Do you know where your business comes from? It seems like a simple question, but it can get complicated quite quickly – mainly because most business owners don’t really know. They may trot out the standard 3 options: networking, word of mouth and advertising. But often the next thing will be ‘I don’t know what else’. And that’s a problem. Because without knowing where your business is coming from, how can you possibly hope to generate more of it? Today, we’ve got a few secrets to help you do just that.
Start Measuring
This is something you can do right now to start understanding your leads better. Go ahead and open up a spreadsheet, and write down a list of all of your customers, past and present, from the last year. Then a few tabs over, make yourself a key, with each of your top 5 (pick your own number here folks) lead generation strategies labelled a different colour. Now go back to that list, and colour code where each lead came from. If you can’t remember, try going back through your records and finding out, or leave it without a label for now.
If you get down the list and find a customer who came to you another way, add it to the key with a new colour. Now take a look at the whole list – which colour is the most dominant? That’s your most successful lead generation strategy. It seems simple, but mapping out where your customers came from can give you a real insight into where you should be focussing. It can also be quite surprising!
Once you’ve done this step, don’t abandon that spreadsheet. Keep it going, and every time you gain a new customer, add them to it with the right colour code. You can even set another spreadsheet up for leads that haven’t turned into customers yet, or ones that didn’t, so you can start seeing patterns there too. And if you don’t know where a lead came from – ask them! Start asking every customer where they heard about you, where they found your information, and record it.
Calculating Conversion
Of course, leads don’t mean much to your business unless you can convert them into customers. You could get thousands of leads from a single advert, but if those leads don’t result in sales, you’ve done something wrong and wasted your time and money on that advert. To counter this, you need to understand your conversion rate. This is simply the ratio of leads (potential customers) to transactions (real customers).
A lot of business owners I speak to find this an intimidating thing to work out, and so just don’t do it. but it’s a really basic calculation to do and can give you a lot of information about your marketing and sales efforts. All you have to do is divide the number of customers who actually purchase from you by the number of customers who enquired and multiply but 100. So, the formula looks like this:
# transactions / # leads x 100 = % conversion rate.

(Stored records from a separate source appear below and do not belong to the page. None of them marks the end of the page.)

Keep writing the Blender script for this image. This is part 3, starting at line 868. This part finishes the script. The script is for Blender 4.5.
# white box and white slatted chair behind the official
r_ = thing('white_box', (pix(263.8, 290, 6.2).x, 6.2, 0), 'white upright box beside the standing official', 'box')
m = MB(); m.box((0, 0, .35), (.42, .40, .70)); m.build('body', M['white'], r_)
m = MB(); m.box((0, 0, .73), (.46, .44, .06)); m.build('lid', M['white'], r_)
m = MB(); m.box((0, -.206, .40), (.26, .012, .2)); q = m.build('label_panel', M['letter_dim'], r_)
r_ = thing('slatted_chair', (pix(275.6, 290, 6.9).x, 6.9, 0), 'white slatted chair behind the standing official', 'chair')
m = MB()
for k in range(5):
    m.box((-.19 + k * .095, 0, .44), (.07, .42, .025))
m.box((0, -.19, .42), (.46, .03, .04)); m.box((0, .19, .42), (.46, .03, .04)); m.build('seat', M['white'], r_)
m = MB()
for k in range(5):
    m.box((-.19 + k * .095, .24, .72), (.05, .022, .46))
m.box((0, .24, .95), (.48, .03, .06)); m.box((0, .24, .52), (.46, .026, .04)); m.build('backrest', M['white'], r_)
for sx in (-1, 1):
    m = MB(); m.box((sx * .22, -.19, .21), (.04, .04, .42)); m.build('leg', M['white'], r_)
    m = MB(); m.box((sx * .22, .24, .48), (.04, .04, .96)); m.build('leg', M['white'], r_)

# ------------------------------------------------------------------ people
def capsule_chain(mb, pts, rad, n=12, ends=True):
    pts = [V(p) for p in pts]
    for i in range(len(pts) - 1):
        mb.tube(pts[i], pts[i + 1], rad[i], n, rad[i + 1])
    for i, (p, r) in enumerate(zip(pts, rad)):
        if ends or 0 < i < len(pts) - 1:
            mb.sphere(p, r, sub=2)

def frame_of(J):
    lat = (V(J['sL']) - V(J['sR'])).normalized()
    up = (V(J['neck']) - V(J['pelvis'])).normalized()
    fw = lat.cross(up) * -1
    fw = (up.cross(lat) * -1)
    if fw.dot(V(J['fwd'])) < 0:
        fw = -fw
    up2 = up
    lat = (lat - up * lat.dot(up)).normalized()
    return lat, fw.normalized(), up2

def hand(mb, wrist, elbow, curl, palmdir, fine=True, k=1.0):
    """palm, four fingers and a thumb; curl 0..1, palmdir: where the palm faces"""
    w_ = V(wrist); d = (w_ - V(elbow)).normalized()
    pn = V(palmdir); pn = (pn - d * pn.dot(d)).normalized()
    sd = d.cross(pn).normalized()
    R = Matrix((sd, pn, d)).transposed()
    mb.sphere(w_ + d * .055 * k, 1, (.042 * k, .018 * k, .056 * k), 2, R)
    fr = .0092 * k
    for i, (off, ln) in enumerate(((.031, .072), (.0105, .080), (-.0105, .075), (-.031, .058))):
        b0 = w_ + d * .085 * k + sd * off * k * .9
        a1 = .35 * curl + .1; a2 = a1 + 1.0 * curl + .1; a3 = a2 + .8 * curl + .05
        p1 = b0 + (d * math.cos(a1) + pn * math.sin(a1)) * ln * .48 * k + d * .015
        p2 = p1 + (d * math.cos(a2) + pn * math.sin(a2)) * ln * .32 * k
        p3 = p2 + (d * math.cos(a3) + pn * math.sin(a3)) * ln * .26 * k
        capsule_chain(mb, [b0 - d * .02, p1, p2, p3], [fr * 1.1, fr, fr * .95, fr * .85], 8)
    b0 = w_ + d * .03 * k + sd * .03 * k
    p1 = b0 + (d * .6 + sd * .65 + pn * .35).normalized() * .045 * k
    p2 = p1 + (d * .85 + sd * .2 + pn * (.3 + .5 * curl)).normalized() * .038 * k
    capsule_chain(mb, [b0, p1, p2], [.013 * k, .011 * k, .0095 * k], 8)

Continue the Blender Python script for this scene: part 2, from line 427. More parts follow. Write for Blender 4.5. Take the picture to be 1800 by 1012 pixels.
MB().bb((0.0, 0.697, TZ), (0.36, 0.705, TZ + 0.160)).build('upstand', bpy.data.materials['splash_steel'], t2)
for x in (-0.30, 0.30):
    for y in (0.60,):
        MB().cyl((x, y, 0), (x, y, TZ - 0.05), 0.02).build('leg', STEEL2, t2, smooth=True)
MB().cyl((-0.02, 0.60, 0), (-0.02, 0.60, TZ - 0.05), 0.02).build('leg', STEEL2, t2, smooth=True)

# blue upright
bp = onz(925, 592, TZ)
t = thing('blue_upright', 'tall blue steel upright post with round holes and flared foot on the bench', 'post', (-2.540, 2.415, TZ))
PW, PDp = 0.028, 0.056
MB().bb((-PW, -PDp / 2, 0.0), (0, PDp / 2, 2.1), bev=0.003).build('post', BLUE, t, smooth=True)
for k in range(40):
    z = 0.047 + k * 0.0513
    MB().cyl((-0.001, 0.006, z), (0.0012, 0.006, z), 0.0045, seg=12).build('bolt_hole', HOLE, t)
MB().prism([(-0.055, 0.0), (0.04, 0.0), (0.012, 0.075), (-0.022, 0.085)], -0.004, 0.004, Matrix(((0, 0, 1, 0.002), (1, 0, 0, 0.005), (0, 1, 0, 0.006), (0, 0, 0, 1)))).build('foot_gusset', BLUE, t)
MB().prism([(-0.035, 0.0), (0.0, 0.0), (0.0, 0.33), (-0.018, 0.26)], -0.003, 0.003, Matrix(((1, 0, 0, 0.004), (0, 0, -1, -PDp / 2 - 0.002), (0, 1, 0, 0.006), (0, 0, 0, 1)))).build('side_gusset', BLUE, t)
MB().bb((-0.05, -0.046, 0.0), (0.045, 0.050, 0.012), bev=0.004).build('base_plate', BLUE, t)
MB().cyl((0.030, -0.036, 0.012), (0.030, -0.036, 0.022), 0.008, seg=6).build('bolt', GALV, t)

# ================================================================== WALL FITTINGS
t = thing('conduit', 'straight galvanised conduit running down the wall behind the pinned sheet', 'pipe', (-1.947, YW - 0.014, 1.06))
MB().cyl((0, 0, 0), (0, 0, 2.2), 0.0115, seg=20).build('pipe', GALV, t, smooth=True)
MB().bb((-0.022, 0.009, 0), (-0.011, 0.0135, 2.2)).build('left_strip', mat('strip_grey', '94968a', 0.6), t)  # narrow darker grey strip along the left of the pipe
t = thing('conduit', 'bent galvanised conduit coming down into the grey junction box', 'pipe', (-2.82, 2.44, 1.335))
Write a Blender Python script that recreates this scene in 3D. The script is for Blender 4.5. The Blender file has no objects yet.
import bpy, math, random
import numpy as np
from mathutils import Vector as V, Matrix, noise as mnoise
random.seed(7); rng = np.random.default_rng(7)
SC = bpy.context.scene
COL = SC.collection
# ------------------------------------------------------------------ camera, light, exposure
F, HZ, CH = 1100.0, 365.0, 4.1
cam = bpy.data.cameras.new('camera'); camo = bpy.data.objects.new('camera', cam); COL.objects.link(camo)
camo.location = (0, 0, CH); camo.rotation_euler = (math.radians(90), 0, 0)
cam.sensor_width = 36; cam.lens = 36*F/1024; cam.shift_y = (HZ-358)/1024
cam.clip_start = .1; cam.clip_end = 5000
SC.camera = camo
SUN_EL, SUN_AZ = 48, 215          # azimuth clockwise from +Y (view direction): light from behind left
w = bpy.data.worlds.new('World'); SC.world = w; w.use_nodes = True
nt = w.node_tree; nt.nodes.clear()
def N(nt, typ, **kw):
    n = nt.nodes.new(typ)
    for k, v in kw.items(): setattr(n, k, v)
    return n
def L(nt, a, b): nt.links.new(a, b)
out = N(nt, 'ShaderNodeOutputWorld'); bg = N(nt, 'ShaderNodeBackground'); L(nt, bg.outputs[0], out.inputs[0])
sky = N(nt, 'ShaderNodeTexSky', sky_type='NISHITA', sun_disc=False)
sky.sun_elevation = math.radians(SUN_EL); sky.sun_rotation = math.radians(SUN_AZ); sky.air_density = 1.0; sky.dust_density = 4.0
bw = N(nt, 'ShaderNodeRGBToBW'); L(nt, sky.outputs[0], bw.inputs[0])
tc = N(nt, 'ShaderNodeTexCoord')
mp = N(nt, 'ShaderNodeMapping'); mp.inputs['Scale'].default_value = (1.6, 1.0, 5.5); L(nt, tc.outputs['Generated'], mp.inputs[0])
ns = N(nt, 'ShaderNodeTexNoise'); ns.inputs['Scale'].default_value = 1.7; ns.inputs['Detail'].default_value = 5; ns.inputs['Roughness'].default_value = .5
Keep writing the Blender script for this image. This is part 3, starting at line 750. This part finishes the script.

That can still look about as clear as mud to some, so let’s look at a practical example. Say you run a business with a shop-front. In one week, 879 people visit your shop, and 143 of them buy something. So your formula would look like:
143 (customers) / 879 (leads) x100 = 16.25% conversion rate.
Generally, the higher the conversion rate, the more profitable the business. So once you’ve used that formula to work out your conversion rate, you’ve got a good idea of where you stand. Now, all you need to do is start increasing your activity in the areas that provide the most leads, of the right quality, and track how your conversion rate changes.